It’s never a good idea
to take a sleeping pill at 2am when you’ve signed up to run 9km in mere hours.
I’d gone to sleep all
right but was woken at midnight by a twin who was upside down and back to front
and all disorientated in bed.
After rearranging him I
was padding back to my room when I remembered the impending event.
“Don’t switch your
mind on, don’t switch your mind on,” I told myself.
Too late. Clammy dread
shot through me and I was wired.
It had been eight
years since I’d last run the Beach2Basin. Always one to come in nearly last at
school cross country, running was never my thing. But I think it’s good to step
outside the comfort zone now and again and I’d been proud of my 49-min score. In
the years that followed, I’d come up with a last-minute excuse not to do it and
hadn’t even run five kilometers, let alone nine (although I’m sure it used to
be 9.4!)
Now I was keen to
match my PB and interested to see if sitting in an office most of the day, as I
did back then, with a run thrown in morning and/or night made one fitter than a
mother on her feet all day who no longer exercises religiously.
Hubby signed me up
sometime during the week before I had a chance to chicken out - he was probably
sick of me being all talk – and I tried not to think about it after that.
So back to the early
hours.
Counting sheep has
never worked. The horrid sheep would start jumping too fast for me to keep up
so, instead I lay there listening to the ‘weather bomb’ and trying every other
trick in the book while resisting the urge to take a sleeping pill.
Finally two hour’s
later, after watching the clock and counting down the hours with a sense of foreboding
till I had to “perform”, I decided it might not hurt to take a quarter, just to
knock me out without leaving me dopey the next day.
It didn’t and I was.
I fell asleep just
before dawn and awoke late feeling like crap. The kids were already up and
hyper with it.
With a thick fog
hanging over me, I dragged my slothful self up and slovenly pulled on some
running gear before dressing the kids.
I joined the masses at
the start line and we were off. The running helped clear the cobwebs and I
began to pick up speed.
Gridlocking during the
Waimahanga Track slowed things somewhat and everyone came to a standstill
waiting to cross the bridge single-file. Soon after I became aware of heavy
breathing and a loud jingling noise behind me. It was hot on my heels and
slightly disconcerting. After five long minutes of this, a long-bearded
Neanderthal-looking fulla wearing a netting shirt with bells and chains
lumbered past. Interesting.
It’s always funny
passing kids along the way. Not having learnt to pace themselves, they shoot
off, only to run out of steam and look up surprised to be passed by geriatrics
further down the track.
But I cringe when I
spot someone I know up ahead. Do you slink past and hope they haven’t seen you,
or call a cheery ‘hello’, rubbing it in that you’re about to leave them in the
dust?
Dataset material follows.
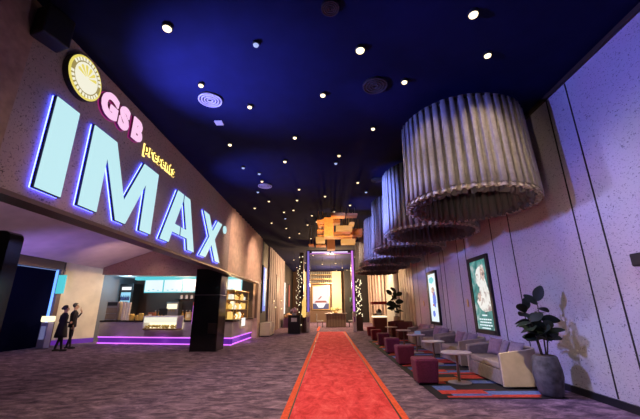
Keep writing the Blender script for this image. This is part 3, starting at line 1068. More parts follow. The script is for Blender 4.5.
for c, d_ in (((-hw, hh / 2, 0.03), (0.11, hh + 0.11, 0.07)), ((hw, hh / 2, 0.03), (0.11, hh + 0.11, 0.07)), ((0, 0, 0.03), (2 * hw, 0.11, 0.07)), ((0, hh, 0.03), (2 * hw, 0.11, 0.07))):
    b.box(c, d_, M=W90)
b.build('frame', M_BLACK, t)
panel = B().box((0, hh / 2, 0.02), (2 * hw - 0.04, hh - 0.04, 0.03), M=W90).build('panel', G_MENU, t)
for nm, mm, sp in (('blue_print', G_SCREENB, [(0.1, 0.9, 0.2, 0.3), (-0.1, 0.35, 0.15, 0.12)]), ('peach_print', G_PEACH, [(0.0, 1.25, 0.2, 0.13)]), ('sky_print', G_CYAN, [(-0.1, 1.65, 0.3, 0.13)]), ('red_print', G_RED, [(0.05, 1.1, 0.12, 0.06), (-0.05, 0.68, 0.1, 0.05)])):
    b = B()
    for i, (cx, cy, rx, ry) in enumerate(sp):
        b.prism(blob(cx, cy, rx, ry, ph=i), 0.036, 0.040, W90)
    b.build(nm, mm, panel)
for y, zz in ((10.45, 1.55), (15.2, 1.6)):
    tag(B().box((XR - 0.012, y, zz), (0.024, 0.09, 0.22)).build('wall_plate', M_BRASS, bevel=0.004), 'small brass plate on the right wall %s the lit posters' % ('between' if y < 12 else 'beyond'), 'wall plate')

# ---------------------------------------------------------------- recess: portal, screen totem, lights
t = thing('entrance_portal', 'dark cinema entrance portal with blue light strip on the left', 'portal', (XS, 13.2, 0))
B().box((0.03, -0.2, 1.6), (0.06, 3.0, 3.2)).build('dark_opening', mat('dark navy opening', (0.003, 0.004, 0.022), 0.9, spec=0.0), t)  # solid panel, darkness of the interior is put into its colour
B().box((0.10, -0.2, 3.36), (0.2, 3.4, 0.34)).build('lintel', M_BRONZE, t)
B().box((0.10, 1.42, 1.6), (0.2, 0.24, 3.2)).build('jamb', M_BRONZE, t)
B().box((0.08, 1.22, 2.05), (0.06, 0.09, 2.25)).build('glow_strip', G_BLUE, t)
B().box((0.08, -0.2, 3.15), (0.04, 2.8, 0.03)).build('top_light_strip', glow('dim blue led', (0.2, 0.35, 0.9), 0.5), t)
t = thing('hanging_screen', 'small cyan screen hanging beside the blue light strip', 'screen', (-11.75, 14.45, 2.55))
B().box((0, 0, 0), (0.35, 0.05, 0.8)).build('screen', G_CYAN, t)
B().tube((0, 0, 0.4), (0, 0, 0.98), 0.015).build('hanger', M_BLACK, t)
t = thing('info_stand', 'pale blue lit upright stand at the foot of the portal', 'stand', (-11.4, 13.75, 0))
B().box((0, 0, 0.5), (0.30, 0.3, 0.98)).build('body', mat('pale blue stand', (0.35, 0.38, 0.6), 0.5), t, bevel=0.02)
B().box((0.0, -0.155, 0.6), (0.2, 0.01, 0.5)).build('panel', glow('stand panel', (0.35, 0.36, 0.75), 0.35), t)
B().box((0, 0, 1.12), (0.34, 0.34, 0.22)).build('lit_top', G_WARMW, t, bevel=0.03)

t = thing('screen_totem', 'tall black rounded display totem at the left picture edge', 'display', (-5.72, 5.0, 0))
w2, h2, r = 0.78, 2.66, 0.12
pts = [(-w2, 0), (w2, 0)]
for i in range(6):
    a = PI / 2 * i / 5
    pts.append((w2 - r + r * math.cos(a), h2 - r + r * math.sin(a)))
for i in range(6):
    a = PI / 2 + PI / 2 * i / 5
    pts.append((-w2 + r + r * math.cos(a), h2 - r + r * math.sin(a)))
XZ = Matrix(((1, 0, 0, 0), (0, 0, 1, 0), (0, 1, 0, 0), (0, 0, 0, 1)))
B().prism(pts, -0.12, 0.12, XZ).build('cabinet', M_BLACKGL, t)
B().box((-0.30, -0.13, 1.55), (0.80, 0.02, 1.25)).build('screen', G_SKY, t)

for i, (x, y) in enumerate([(25, 200), (97, 227), (148, 245)]):
    # lights on the sloped soffit
    d = ROT @ Vector((x - 320, 209.5 - y, -F_PX))
    sl = (5.25 - 3.42) / 6.9
    tt = (3.42 + sl * 10.9 - 1.45) / (d.z - sl * d.x)
    p = EYE + d * tt
    t = thing('soffit_light', ['oval recessed light above the totem on the sloped soffit', 'oval recessed light in the soffit under letters M and A', 'oval recessed light in the soffit nearest the concession'][i], 'ceiling light', (p.x, p.y, p.z), group='recessed soffit lights')
    B().lathe([(0.10, -0.02), (0.10, 0.0)], 16).build('rim', M_BRONZE, t)
    B().lathe([(0.075, -0.03), (0.075, -0.02)], 16).build('lens', G_LAMPS, t)
    spot((p.x, p.y, p.z - 0.08), (p.x, p.y, 0), WARM, 45, 120, 0.8, 0.04)

# ---------------------------------------------------------------- glossy black column
t = thing('column', 'glossy black square column in front of the concession counter', 'column', (-4.48, 12.6, 0), rz=0)
B().box((0, 0.25, 1.455), (0.96, 0.86, 2.91)).build('shaft', M_BLACKGL, t, bevel=0.01)
B().box((0, 0.25, 1.95), (0.975, 0.875, 0.012)).build('joint_band', M_STEEL, t)
B().box((-0.50, -0.1, 1.25), (0.02, 0.06, 0.65)).build('glow_strip', G_MAGENTA, t)  # glowing sliver imitates a purple reflection in the gloss, not a lamp
B().box((0.28, -0.188, 0.78), (0.3, 0.02, 0.36)).build('plaque', mat('dark plaque', (0.06, 0.045, 0.045), 0.3, 0.6), t, bevel=0.02)

# ---------------------------------------------------------------- concession counter
t = thing('concession_counter', 'long concession counter with purple light strips under the front panel', 'counter', tuple(F1))


def seg(b, a, c, z0, z1, off, th):
    a, c = Vector(a), Vector(c)
    d = (c - a).normalized()
    n = Vector((d.y, -d.x, 0))
    a = a + n * off - F1
    c = c + n * off - F1
    v = []
    for zz in (z0, z1):
        for p in (a, c, c - n * th, a - n * th):
            v.append((p.x, p.y, zz))
    b.add(v, [(0, 1, 2, 3), (4, 5, 6, 7), (0, 1, 5, 4), (1, 2, 6, 5), (2, 3, 7, 6), (3, 0, 4, 7)])


def run(name, m, z0, z1, off, th, **k):
    b = B()
    seg(b, F0, F1 - Vector((0, 0, 0)), z0, z1, off, th)
    seg(b, F1, F2, z0, z1, off, th)
    return b.build(name, m, t, **k)


run('front_panel', M_PANEL, 0.31, 0.93, 0.0, 0.06)
run('toe_recess', G_PURPLED, 0.05, 0.26, -0.06, 0.04)  # no lamp: purple cast by the strips is put into its colour
run('glow_strip', G_PURPLE, 0.262, 0.308, -0.01, 0.05)
run('glow_strip', G_PURPLE, 0.012, 0.05, -0.01, 0.05)
run('worktop', M_WORK, 0.93, 0.99, 0.03, 0.7)
cd_ = (F1 - F0).normalized()
cn = Vector((cd_.y, -cd_.x, 0))
ANG = math.atan2(cd_.y, cd_.x)


def on(u, back, z=0.99):
    p = F0 + cd_ * u - cn * back
    return (p.x, p.y, z)


# purple spill of the strips onto the floor
for u in (1.2, 3.3, 5.5):
    p = Vector(on(u, -0.15, 0.12))
    point(p, (0.6, 0.15, 1.0), 2.5, 0.03)
point((-3.7, 16.0, 0.12), (0.6, 0.15, 1.0), 5, 0.03)

# lit popcorn warmer in the counter
t = thing('popcorn_warmer', 'lit white glass popcorn warmer mounted on the counter front', 'display case', on(3.45, -0.36, 0.62), rz=ANG)
B().box((0, 0.10, 0.03), (1.62, 0.40, 0.06)).build('tray', M_BRASS, t)
B().box((0, 0.30, 0.28), (1.62, 0.04, 0.50)).build('back_panel', G_WARMW, t)
B().box((0, 0.10, 0.54), (1.66, 0.44, 0.05)).build('hood', M_WHITE, t, bevel=0.01)
for s_ in (-1, 1):
    B().box((s_ * 0.80, 0.1, 0.29), (0.03, 0.40, 0.46)).build('side_glass', M_WHITE, t)
b = B()
rnd = random.Random(3)
for k in range(90):
    b.ball((rnd.uniform(-0.74, 0.74), rnd.uniform(-0.05, 0.24), 0.09 + rnd.uniform(0, 0.09)), 0.035, 6)
o = b.build('popcorn_heap', M_POPCORN, t, smooth=True)
o['kind'] = 'stuff'
B().box((0, -0.10, 0.40), (1.56, 0.01, 0.22)).build('lit_header', G_EMBW, t)

# steel warming cabinet on the left
t = thing('warming_cabinet', 'steel warming cabinet with dark control panel at the left end of the counter', 'appliance', on(0.45, 0.35), rz=ANG)
B().box((0, 0, 0.42), (0.62, 0.55, 0.82)).build('body', M_STEEL, t, bevel=0.01)
B().box((0, -0.285, 0.72), (0.50, 0.02, 0.15)).build('control_panel', M_BLACK, t)
for k in range(2):
    B().box((0, -0.285, 0.17 + 0.27 * k), (0.56, 0.02, 0.24)).build('drawer', mat('brown steel', (0.3, 0.22, 0.18), 0.4, 0.6), t, bevel=0.005)
B().box((0, 0, 0.006), (0.64, 0.56, 0.012)).build('foot', M_BLACK, t)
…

Then you have to keep up your pace in case they pass you again because
then you might just end up passing them later on and you’ll have an involuntary
race.
On and on I ran leaving
the now-walking, heaving Neanderthal behind. I had to beat 49 minutes, or at
least get the same time – and I’d be happy. Nine kilometers was definitely my
limit, I decided. I only have one thing to say to people who put themselves
through the torture of half-marathons and more – WHY?
I looked at my watch –
there was three minutes to go and no way I would make it but then rounded the
corner and noticed the finish line had moved closer than where it used to be.
With a burst of speed I
went through the flags at 49 minutes to “Go Mummy,” from my small cheering
squad. I stopped to greet them, then realised that was not quite the finish
line. My body now hating me, I dragged it a little further through a second set
of flags as the clock ticked over to 50mins.
Ahhhh well.
The finish line, on
the canopy bridge resembled a ‘who’s who at the zoo’ scene but when you’re a
red, hot, sweaty mess, gasping for breath with the dregs of an insomnia-induced
haze hanging over you, you’re not in the mood to talk. I was keen to go before
my muscles went into spasm and my legs gave out.
After hobbling around
for the first part of the following week I was already vowing to beat my time next
year but, by then, I’ll have a few things sorted - namely training and sleep.
Getting the right finish line might help too.